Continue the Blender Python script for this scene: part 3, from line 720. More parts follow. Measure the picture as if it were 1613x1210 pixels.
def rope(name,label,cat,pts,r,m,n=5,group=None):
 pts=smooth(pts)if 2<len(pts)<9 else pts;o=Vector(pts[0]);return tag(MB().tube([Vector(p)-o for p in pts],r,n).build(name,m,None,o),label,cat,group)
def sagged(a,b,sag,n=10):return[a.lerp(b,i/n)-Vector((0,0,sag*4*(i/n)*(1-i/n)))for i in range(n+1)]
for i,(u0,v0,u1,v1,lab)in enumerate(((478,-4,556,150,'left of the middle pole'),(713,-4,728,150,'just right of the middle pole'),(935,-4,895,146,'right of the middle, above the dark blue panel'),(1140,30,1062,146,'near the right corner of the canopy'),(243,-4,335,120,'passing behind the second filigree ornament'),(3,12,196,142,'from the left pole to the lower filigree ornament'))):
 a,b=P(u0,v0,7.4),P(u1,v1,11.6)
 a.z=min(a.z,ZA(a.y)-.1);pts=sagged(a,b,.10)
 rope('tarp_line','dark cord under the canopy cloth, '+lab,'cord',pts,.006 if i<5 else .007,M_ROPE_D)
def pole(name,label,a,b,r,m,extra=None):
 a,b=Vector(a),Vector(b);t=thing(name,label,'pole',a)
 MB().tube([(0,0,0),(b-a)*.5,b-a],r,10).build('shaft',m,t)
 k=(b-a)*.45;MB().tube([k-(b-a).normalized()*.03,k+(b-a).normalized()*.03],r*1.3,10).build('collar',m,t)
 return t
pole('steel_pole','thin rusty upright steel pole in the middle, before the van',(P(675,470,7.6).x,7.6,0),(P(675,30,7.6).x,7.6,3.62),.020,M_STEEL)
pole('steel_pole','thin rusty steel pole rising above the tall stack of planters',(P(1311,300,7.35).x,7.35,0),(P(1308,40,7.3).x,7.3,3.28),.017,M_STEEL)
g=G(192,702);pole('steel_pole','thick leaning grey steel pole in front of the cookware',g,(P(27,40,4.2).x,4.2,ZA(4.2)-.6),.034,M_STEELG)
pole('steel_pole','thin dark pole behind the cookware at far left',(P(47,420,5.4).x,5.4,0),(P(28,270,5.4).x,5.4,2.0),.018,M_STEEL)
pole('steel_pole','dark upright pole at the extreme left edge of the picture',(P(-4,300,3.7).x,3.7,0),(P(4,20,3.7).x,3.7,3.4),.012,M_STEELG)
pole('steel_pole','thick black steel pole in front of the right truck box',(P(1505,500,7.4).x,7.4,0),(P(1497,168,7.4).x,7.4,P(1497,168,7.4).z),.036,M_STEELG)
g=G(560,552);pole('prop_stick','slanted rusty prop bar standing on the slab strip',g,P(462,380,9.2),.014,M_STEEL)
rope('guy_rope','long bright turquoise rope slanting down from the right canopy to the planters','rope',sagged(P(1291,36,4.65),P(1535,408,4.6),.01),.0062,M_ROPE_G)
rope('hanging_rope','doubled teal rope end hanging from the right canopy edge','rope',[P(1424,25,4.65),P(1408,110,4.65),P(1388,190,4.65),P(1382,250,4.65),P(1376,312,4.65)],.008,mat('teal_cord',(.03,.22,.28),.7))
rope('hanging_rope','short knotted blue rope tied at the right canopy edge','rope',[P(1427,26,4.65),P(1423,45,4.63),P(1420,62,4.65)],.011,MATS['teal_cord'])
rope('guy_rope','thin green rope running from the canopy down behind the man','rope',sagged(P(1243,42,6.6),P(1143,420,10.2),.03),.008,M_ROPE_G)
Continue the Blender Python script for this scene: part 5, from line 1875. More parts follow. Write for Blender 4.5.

### TO BE DONE
Return each entry from above without altering a single character.

### REPLY TO THE TASK
Continue the Blender Python script for this scene: part 3, from line 720. More parts follow. Measure the picture as if it were 1613x1210 pixels.
def rope(name,label,cat,pts,r,m,n=5,group=None):
 pts=smooth(pts)if 2<len(pts)<9 else pts;o=Vector(pts[0]);return tag(MB().tube([Vector(p)-o for p in pts],r,n).build(name,m,None,o),label,cat,group)
def sagged(a,b,sag,n=10):return[a.lerp(b,i/n)-Vector((0,0,sag*4*(i/n)*(1-i/n)))for i in range(n+1)]
for i,(u0,v0,u1,v1,lab)in enumerate(((478,-4,556,150,'left of the middle pole'),(713,-4,728,150,'just right of the middle pole'),(935,-4,895,146,'right of the middle, above the dark blue panel'),(1140,30,1062,146,'near the right corner of the canopy'),(243,-4,335,120,'passing behind the second filigree ornament'),(3,12,196,142,'from the left pole to the lower filigree ornament'))):
 a,b=P(u0,v0,7.4),P(u1,v1,11.6)
 a.z=min(a.z,ZA(a.y)-.1);pts=sagged(a,b,.10)
 rope('tarp_line','dark cord under the canopy cloth, '+lab,'cord',pts,.006 if i<5 else .007,M_ROPE_D)
def pole(name,label,a,b,r,m,extra=None):
 a,b=Vector(a),Vector(b);t=thing(name,label,'pole',a)
 MB().tube([(0,0,0),(b-a)*.5,b-a],r,10).build('shaft',m,t)
 k=(b-a)*.45;MB().tube([k-(b-a).normalized()*.03,k+(b-a).normalized()*.03],r*1.3,10).build('collar',m,t)
 return t
pole('steel_pole','thin rusty upright steel pole in the middle, before the van',(P(675,470,7.6).x,7.6,0),(P(675,30,7.6).x,7.6,3.62),.020,M_STEEL)
pole('steel_pole','thin rusty steel pole rising above the tall stack of planters',(P(1311,300,7.35).x,7.35,0),(P(1308,40,7.3).x,7.3,3.28),.017,M_STEEL)
g=G(192,702);pole('steel_pole','thick leaning grey steel pole in front of the cookware',g,(P(27,40,4.2).x,4.2,ZA(4.2)-.6),.034,M_STEELG)
pole('steel_pole','thin dark pole behind the cookware at far left',(P(47,420,5.4).x,5.4,0),(P(28,270,5.4).x,5.4,2.0),.018,M_STEEL)
pole('steel_pole','dark upright pole at the extreme left edge of the picture',(P(-4,300,3.7).x,3.7,0),(P(4,20,3.7).x,3.7,3.4),.012,M_STEELG)
pole('steel_pole','thick black steel pole in front of the right truck box',(P(1505,500,7.4).x,7.4,0),(P(1497,168,7.4).x,7.4,P(1497,168,7.4).z),.036,M_STEELG)
g=G(560,552);pole('prop_stick','slanted rusty prop bar standing on the slab strip',g,P(462,380,9.2),.014,M_STEEL)
rope('guy_rope','long bright turquoise rope slanting down from the right canopy to the planters','rope',sagged(P(1291,36,4.65),P(1535,408,4.6),.01),.0062,M_ROPE_G)
rope('hanging_rope','doubled teal rope end hanging from the right canopy edge','rope',[P(1424,25,4.65),P(1408,110,4.65),P(1388,190,4.65),P(1382,250,4.65),P(1376,312,4.65)],.008,mat('teal_cord',(.03,.22,.28),.7))
rope('hanging_rope','short knotted blue rope tied at the right canopy edge','rope',[P(1427,26,4.65),P(1423,45,4.63),P(1420,62,4.65)],.011,MATS['teal_cord'])
rope('guy_rope','thin green rope running from the canopy down behind the man','rope',sagged(P(1243,42,6.6),P(1143,420,10.2),.03),.008,M_ROPE_G)
Continue the Blender Python script for this scene: part 5, from line 1875. More parts follow. Write for Blender 4.5.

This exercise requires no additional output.